Я съездил туда, нашел этот дом. Дом частный, войти нельзя. В окне торчал новый кондиционер, на крыше сверкала телевизионная антенна. Ни памятной доски, ни просто надписи. Улица названа в честь какого-то Мерсера, кто он такой, никто не знает. И никто не знает, кто сейчас живет в доме. Вспомнил слова профессора Уиллера: "В бумагах Эйнштейна осталось много неопубликованных писем, записок, заметок. Все никак на можем найти издателя, которого бы это заинтересовало..." Как же так? Неопубликованный Эйнштейн, а никому и дела нет? И еще вспомнил слова Герберта Уэллса, который говорил, что тень Эйнштейна падает на нашу историю. Наверное, не только на историю.
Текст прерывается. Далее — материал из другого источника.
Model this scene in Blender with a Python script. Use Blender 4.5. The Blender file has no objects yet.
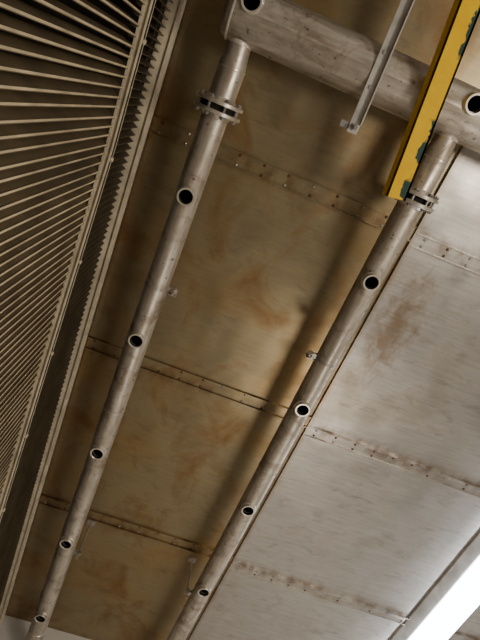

И на сегодняшний день тоже. Было как-то зябко и неуютно в сумраке этой тени там, на теплой улочке зеленого Принстона...

Ну, вот и еще одно предвидение гениального физика сбылось: местом паломничества его дом действительно не стал. И грустно было даже не от кондиционера этого дурацкого, а от того, что Эйнштейн все это предвидел.